As part of its annual lecture series, the African Diaspora Cluster organized the Inaugural M. Jacqui Alexander Lecture in African Diaspora Studies on Thursday. Prof. Faith Smith (AAAS, ENG) held a talk titled, “After the Dance: Performing Sovereignty in the Caribbean,” which is drawn from her upcoming book, “Strolling in the Ruins: The Caribbean’s Non-Sovereign Modern in the Early 20th Century.” 

In his brief introduction to the event, Associate Prof. Chad Williams (AAAS) explained that the African Diaspora Cluster was originally established “as a hiring initiative to attract scholars of African diaspora studies” to Brandeis. The cluster is a group of professors and fellows seeking to “grow the department and enhance intellectual unity here at Brandeis around the teaching and study of peoples of African descent,” he said. 

Today, seeking more than just to hire distinguished and vibrant faculty, the African Diaspora Cluster hosts discussions, reading groups and events.

Following this introduction, Prof. Carina Ray (AAAS) honored Prof. M. Jaqui Alexander, the professor who the lecture series was named after, who was sitting in the audience. The event marked Alexander’s return following her years as an assistant professor of Sociology at Brandeis in the late 1980s and early 1990s.

Alexander is an “incisive and influential theorist of transnational feminism, whose work has transformed how we think about heterosexuality, the nation and nation building, the state, citizenship and coloniality and postcoloniality in the Caribbean,” Ray said.

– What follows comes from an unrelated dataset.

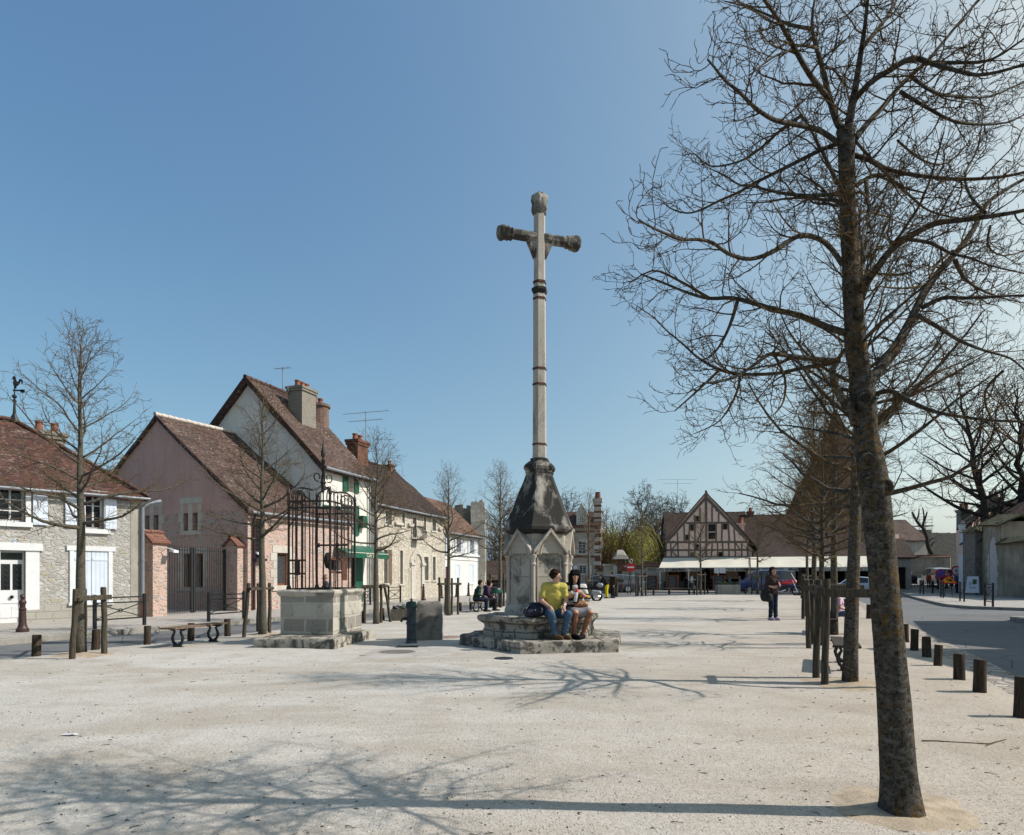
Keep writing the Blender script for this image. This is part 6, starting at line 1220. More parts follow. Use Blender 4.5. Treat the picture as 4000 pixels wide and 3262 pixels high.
# knots and healed cuts
for (px, py, s_) in ((3452, 1905, .055), (3400, 1890, .05), (3388, 1800, .05), (3372, 1560, .04)):
    p = W(px, py, DT-.06); t1.T.lathe([(s_*1.2, -.02), (s_*1.1, .01), (s_*.8, .028), (s_*.6, .012), (.004, .004)], p, 12, M=Matrix.Rotation(RAD(90), 3, 'X'))
LIMBS = [ # (pixel radius at base, depth offset at tip, points in the crop)
 (9, .5, ((892, 572), (820, 600), (740, 640), (640, 690), (560, 730), (490, 770), (420, 800), (350, 835), (290, 850), (225, 832), (190, 800))),
 (11, -.6, ((892, 572), (820, 522), (740, 500), (640, 480), (560, 430), (500, 370), (440, 320), (400, 270), (372, 238))),
 (9, .7, ((890, 730), (840, 625), (785, 520), (745, 455), (718, 418))), (7, .9, ((748, 460), (690, 500), (640, 540), (560, 610), (480, 650), (380, 662), (320, 615), (275, 620))),
 (8, .3, ((895, 772), (800, 780), (700, 775), (620, 760), (540, 740), (500, 738), (440, 700), (380, 672))),
 (11, -.7, ((908, 1055), (870, 1000), (820, 955), (750, 938), (700, 960), (640, 1000), (580, 1025), (520, 1032), (450, 1010), (390, 968), (330, 955), (260, 955), (200, 930), (150, 908), (98, 878))),
 (15, .4, ((925, 1328), (840, 1300), (740, 1258), (640, 1235), (560, 1210), (470, 1188), (380, 1190), (300, 1170), (200, 1130), (105, 1093))),
 (8, .6, ((490, 1205), (460, 1300), (420, 1380), (385, 1420), (345, 1440))), (6, .3, ((380, 1190), (240, 1110), (150, 1080), (60, 1130))),
 (11, -.5, ((895, 1440), (800, 1432), (700, 1420), (625, 1412), (580, 1440), (500, 1495), (420, 1522), (352, 1528))),
 (9, .8, ((880, 1445), (740, 1470), (640, 1490), (500, 1492), (420, 1475), (340, 1432), (270, 1370), (210, 1320), (160, 1270), (90, 1220))),
 (6, .9, ((500, 1492), (490, 1560), (450, 1640), (405, 1690), (320, 1730))), (6, -.3, ((640, 1420), (680, 1510), (675, 1600), (640, 1650))), (6, .2, ((420, 1475), (330, 1560), (240, 1640))),
 (20, -.15, ((965, 1690), (940, 1640), (890, 1560), (870, 1490), (888, 1440), (930, 1380))),
 (16, .3, ((925, 520), (895, 500), (860, 400), (830, 270), (800, 170), (788, 90), (805, -40))), (12, -.6, ((868, 410), (780, 300), (700, 160), (645, 65), (590, -10), (560, -60))),
 (7, -.5, ((805, 190), (740, 180), (690, 205), (630, 230), (540, 300))), (8, .4, ((788, 115), (700, 98), (640, 72), (540, 30), (440, 5))), (7, .6, ((845, 270), (880, 280), (920, 340), (960, 360))),
 (17, -.3, ((930, 520), (945, 440), (965, 330), (985, 200), (1000, 100), (1015, -40))), (11, .5, ((990, 185), (1060, 105), (1110, 30), (1140, -30))), (8, .3, ((1000, 20), (985, 10), (990, -40))),
 (12, -.8, ((955, 400), (1020, 330), (1100, 280), (1190, 232), (1280, 258), (1360, 280), (1450, 300), (1560, 280), (1680, 240))),
 (13, .4, ((955, 560), (1010, 490), (1080, 415), (1150, 330), (1250, 240), (1350, 120), (1450, 0), (1490, -60))), (8, .9, ((1185, 305), (1280, 370), (1380, 385), (1500, 385), (1640, 325), (1740, 300))), (8, .2, ((1140, 365), (1250, 430), (1350, 482), (1450, 497), (1560, 490), (1640, 455))),
 (8, -.6, ((1250, 250), (1380, 250), (1500, 240), (1640, 150))),
 (11, -.4, ((952, 620), (1020, 640), (1100, 680), (1250, 706), (1400, 716), (1550, 705), (1650, 682), (1760, 640))), (9, .7, ((965, 740), (1040, 700), (1120, 732), (1190, 790), (1260, 842), (1380, 870), (1480, 840))),
 (17, -.5, ((980, 1190), (1010, 1120), (1040, 1080), (1100, 1000), (1180, 942), (1280, 892), (1400, 876), (1520, 860), (1640, 838), (1760, 800))), (8, -.2, ((1170, 955), (1260, 970), (1340, 1010), (1420, 1030), (1500, 1060), (1640, 1092))),
 (22, .6, ((1010, 1530), (1045, 1490), (1080, 1440), (1130, 1370), (1180, 1280), (1230, 1180), (1290, 1090), (1370, 1000), (1430, 920), (1480, 820), (1540, 770), (1640, 712), (1760, 660))), (9, .9, ((1360, 1040), (1390, 1100), (1450, 1150), (1550, 1190), (1650, 1212))),
 (10, -.2, ((1225, 1230), (1310, 1190), (1400, 1190), (1500, 1185), (1640, 1180), (1750, 1200))), (10, .2, ((1215, 1260), (1300, 1310), (1380, 1360), (1480, 1400), (1580, 1430), (1650, 1490))), (7, .5, ((1480, 850), (1420, 780), (1400, 690), (1450, 590), (1470, 450))),
 (11, -.6, ((1025, 1580), (1100, 1560), (1180, 1600), (1270, 1640), (1400, 1665), (1550, 1680), (1700, 1680))), (10, .5, ((1035, 1730), (1070, 1690), (1120, 1640), (1200, 1540), (1300, 1480), (1400, 1440), (1520, 1390))),
 (9, -.7, ((1005, 720), (1010, 800), (1020, 850), (990, 940), (1000, 1040))), (6, -.4, ((960, 560), (1040, 650), (1140, 740), (1240, 770))), (6, .4, ((1550, 1480), (1480, 1560), (1500, 1660), (1600, 1760))), (5, .5, ((1130, 560), (1230, 640), (1330, 650), (1420, 560))),
 (5, .3, ((1500, 900), (1490, 980), (1550, 1020), (1640, 1000))), (6, -.5, ((1350, 1000), (1280, 1060), (1250, 1130), (1150, 1150), (1040, 1140)))]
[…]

Ray explained that this work is not only well respected by a plethora of scholars across the globe, ranging from rural America to the Netherlands, but also that “in naming this annual lecture series after her, we both honor her work and remain inspired, provoked and challenged by it.” 

In welcoming Smith to the stage, Ray acknowledged Smith’s intellectual curiosity, personal generosity and “ability to see and cultivate the best in those around her.” Ray added that in Smith’s upcoming book, she discusses “the period just before the beginning of the first World War, when the fantastical resolutions of the fiction and their complex responses to photography show Caribbean people measuring the growing imperial interest of the USA.”

As Smith read her excerpt, she touched on topics such as anglophone Caribbean history, imperialism and sexual identities inscribed in colonial and post-colonial law.  

Smith also discussed her experience working in the AAAS department. “To get to dream alongside these colleagues is a blessing, and there are students who tell us everyday that what has come before and what prevails now can always be reimagined,” she said.